Dabei ist der Weg - ob nun von Vent aus über das Ramoljoch (3189 m) oder von Obergurgl - auch für trainierte Flachlandtiroler als Tagestour machbar. Zudem mangelt es der Millionenstadt nicht gerade an bergsportaffinen Einwohnern. Schon in den 1920er-Jahren war die Alpenvereins-Sektion Hamburg eine der größeren. Heute zählt sie immerhin 20 000 Mitglieder, Tendenz rapide steigend, nämlich um rund 1000 Mitglieder pro Jahr. "Wir sind eine der am schnellsten wachsenden Sektionen", sagt Katrin Ruppel, Geschäftsführerin der Hamburger Sektion. Nur: Wo sind die alle? "Manche begründen den Zuwachs mit dem Kletterboom", meint Ruppel. Erst 2011 erhielt das Kletterzentrum in Hamburg eine neue Halle. DAV-Mitglieder erhalten dort ermäßigten Eintritt.
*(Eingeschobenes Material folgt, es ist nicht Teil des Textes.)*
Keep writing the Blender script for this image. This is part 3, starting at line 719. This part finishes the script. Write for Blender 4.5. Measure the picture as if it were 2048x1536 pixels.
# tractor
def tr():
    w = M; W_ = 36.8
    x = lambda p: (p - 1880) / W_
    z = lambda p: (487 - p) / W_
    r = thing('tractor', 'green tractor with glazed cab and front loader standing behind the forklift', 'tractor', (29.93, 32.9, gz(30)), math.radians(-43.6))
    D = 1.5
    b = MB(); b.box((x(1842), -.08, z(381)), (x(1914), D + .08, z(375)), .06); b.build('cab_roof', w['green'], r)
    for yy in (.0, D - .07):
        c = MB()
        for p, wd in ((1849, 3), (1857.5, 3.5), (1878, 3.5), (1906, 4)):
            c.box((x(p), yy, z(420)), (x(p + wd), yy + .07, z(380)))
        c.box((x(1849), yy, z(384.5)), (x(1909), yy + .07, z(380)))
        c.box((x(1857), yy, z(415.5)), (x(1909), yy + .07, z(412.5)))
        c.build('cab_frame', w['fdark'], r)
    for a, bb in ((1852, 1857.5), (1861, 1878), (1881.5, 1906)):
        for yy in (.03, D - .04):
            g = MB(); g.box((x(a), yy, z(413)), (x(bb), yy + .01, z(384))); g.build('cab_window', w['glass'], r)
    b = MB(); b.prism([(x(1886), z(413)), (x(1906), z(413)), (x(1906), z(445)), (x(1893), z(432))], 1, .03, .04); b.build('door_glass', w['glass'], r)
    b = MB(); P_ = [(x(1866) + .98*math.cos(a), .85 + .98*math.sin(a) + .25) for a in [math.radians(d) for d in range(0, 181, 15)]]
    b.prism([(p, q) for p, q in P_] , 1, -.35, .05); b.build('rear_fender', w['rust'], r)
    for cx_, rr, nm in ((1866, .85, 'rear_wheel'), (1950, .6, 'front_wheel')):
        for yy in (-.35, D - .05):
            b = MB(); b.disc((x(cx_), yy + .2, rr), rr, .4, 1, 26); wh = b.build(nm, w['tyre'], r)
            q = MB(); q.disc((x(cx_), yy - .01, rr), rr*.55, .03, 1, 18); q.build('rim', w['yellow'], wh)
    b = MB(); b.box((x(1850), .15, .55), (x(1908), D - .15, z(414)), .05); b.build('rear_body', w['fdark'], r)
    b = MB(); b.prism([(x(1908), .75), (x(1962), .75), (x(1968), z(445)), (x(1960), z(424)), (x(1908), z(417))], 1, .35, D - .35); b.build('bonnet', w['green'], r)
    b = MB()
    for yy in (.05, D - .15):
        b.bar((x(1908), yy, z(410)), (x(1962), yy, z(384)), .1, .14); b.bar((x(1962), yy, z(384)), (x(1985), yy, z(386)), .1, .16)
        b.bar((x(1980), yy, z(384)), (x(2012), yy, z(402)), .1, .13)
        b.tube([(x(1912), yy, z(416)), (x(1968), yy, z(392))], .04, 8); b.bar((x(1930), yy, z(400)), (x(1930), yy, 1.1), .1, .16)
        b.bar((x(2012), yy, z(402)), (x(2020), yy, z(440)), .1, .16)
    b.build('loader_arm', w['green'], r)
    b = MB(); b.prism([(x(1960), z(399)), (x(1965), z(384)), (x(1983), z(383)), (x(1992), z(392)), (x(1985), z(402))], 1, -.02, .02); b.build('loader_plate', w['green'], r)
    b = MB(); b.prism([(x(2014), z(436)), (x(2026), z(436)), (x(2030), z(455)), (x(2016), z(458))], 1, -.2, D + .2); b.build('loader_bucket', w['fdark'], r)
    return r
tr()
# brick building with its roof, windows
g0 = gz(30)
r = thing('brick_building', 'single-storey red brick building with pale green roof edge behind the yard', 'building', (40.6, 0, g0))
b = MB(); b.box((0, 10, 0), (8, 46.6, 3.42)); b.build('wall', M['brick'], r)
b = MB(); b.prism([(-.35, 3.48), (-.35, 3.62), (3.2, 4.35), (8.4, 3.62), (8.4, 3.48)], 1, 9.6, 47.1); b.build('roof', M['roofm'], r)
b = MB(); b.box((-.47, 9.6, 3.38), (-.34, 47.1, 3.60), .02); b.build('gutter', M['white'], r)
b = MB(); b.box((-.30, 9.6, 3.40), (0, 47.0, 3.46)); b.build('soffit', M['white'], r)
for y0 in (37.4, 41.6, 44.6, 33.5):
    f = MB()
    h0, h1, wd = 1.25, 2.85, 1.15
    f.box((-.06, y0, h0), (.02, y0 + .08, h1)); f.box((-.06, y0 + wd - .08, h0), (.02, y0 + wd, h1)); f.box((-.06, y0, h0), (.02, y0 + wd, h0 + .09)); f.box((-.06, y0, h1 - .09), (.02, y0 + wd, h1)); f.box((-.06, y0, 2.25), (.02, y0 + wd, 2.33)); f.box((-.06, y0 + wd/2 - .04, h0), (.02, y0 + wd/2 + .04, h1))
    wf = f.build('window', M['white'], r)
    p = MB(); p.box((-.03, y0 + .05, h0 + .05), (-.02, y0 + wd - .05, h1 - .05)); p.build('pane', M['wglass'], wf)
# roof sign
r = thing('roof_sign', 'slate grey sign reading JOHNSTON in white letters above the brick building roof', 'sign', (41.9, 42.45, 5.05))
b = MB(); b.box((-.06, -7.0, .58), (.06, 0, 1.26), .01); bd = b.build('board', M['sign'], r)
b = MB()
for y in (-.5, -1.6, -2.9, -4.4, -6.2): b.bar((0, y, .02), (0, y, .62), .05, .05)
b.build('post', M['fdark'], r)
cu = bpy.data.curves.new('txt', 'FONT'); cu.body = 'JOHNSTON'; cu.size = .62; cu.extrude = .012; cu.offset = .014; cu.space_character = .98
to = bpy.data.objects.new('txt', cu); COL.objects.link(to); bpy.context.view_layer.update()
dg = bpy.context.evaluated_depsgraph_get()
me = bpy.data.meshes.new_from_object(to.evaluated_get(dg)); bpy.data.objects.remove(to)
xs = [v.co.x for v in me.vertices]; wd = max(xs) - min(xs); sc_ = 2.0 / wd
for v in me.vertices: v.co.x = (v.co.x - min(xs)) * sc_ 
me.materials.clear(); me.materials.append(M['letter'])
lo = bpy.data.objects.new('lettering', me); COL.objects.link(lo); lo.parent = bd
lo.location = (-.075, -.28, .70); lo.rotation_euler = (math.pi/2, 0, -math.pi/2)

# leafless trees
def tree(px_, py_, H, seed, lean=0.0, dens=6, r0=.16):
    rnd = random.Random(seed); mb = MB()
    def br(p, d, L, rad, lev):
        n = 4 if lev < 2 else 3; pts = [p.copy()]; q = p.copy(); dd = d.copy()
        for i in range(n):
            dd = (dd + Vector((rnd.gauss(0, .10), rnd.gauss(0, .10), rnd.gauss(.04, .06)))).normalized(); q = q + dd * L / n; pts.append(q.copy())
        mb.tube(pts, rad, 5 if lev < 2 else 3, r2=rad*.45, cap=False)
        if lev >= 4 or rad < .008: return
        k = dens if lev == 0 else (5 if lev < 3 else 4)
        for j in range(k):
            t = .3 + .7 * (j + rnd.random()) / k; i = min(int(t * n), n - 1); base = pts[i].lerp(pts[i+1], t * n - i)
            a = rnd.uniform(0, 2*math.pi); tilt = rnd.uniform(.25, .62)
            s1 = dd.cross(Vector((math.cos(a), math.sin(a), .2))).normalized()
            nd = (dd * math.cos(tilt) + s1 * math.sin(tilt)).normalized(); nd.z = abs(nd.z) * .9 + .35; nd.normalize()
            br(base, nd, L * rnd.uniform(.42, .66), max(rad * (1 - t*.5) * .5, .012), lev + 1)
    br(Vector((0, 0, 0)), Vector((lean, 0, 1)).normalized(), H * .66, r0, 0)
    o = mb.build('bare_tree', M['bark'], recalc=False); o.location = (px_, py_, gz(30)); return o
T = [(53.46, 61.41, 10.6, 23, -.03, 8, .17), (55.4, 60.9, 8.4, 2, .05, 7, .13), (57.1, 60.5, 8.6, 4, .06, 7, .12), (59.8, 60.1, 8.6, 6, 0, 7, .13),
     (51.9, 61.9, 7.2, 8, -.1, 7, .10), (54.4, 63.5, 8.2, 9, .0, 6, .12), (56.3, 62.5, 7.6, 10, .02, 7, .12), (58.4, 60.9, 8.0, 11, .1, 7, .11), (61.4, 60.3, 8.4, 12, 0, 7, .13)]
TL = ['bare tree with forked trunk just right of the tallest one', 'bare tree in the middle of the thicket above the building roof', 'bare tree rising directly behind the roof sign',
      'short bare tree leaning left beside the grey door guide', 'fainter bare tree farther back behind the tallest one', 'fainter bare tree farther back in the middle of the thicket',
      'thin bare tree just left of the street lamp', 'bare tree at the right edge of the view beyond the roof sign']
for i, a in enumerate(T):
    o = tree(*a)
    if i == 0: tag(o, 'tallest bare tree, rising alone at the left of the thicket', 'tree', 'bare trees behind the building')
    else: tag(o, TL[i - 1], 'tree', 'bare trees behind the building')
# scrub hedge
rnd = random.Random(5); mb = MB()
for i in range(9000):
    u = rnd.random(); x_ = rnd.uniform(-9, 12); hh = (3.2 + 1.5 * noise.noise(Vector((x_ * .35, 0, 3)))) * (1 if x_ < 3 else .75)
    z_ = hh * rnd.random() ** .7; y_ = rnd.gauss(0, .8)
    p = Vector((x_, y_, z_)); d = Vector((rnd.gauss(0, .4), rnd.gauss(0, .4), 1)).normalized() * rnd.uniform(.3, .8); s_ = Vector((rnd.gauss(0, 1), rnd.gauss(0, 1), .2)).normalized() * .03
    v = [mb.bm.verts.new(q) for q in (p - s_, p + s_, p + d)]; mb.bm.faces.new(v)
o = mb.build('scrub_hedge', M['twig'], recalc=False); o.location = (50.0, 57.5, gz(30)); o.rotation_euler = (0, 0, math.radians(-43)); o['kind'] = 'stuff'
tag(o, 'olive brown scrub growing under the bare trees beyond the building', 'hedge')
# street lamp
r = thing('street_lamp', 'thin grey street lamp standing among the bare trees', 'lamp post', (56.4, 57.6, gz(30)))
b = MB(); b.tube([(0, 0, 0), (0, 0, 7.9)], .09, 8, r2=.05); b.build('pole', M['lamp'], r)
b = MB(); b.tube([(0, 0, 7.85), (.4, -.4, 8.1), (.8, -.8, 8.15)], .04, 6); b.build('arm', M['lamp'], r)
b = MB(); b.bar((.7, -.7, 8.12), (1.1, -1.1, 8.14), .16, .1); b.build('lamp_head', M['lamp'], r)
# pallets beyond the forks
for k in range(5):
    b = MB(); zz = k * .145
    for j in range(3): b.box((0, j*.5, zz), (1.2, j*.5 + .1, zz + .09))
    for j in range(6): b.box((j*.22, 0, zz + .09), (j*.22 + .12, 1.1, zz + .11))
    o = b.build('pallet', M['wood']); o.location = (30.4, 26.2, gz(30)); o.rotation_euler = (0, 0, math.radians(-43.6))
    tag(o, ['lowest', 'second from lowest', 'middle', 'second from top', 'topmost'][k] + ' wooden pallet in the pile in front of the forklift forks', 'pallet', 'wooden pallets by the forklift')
Alfred König, dem Hüttenwirt auf dem Ramolhaus, ist es allerdings ziemlich egal, wer nun den Aufstieg auf sich nimmt - Hamburger, Einheimische oder Engländer. Kletterer kommen in Ermangelung herausfordernder Routen jedenfalls selten, und die wirklich namhaften Hochtouren-Gipfel wie Wildspitze und Similaun liegen im Radius anderer Hütten. Etwa 80 Prozent seiner Gäste sind laut Alfred König daher Wanderer, und sie dürfen den speziellen Reiz dieses Hauses erfahren: grandiose Gerichte, ob nun Speckknödel oder Schweinsbraten. Das hat auch damit zu tun, dass Alfred König viele Jahre in einem Obergurgler Hotel angestellt war - dies wiederum bei Lukas Scheibers Onkel. Zwar steht Hüttenwirt König nicht mehr selbst in der Küche, aber natürlich legt er Wert auf gutes Essen.

Und mit ziemlicher Sicherheit gibt es hier den besten Kaiserschmarrn von ganz Hamburg.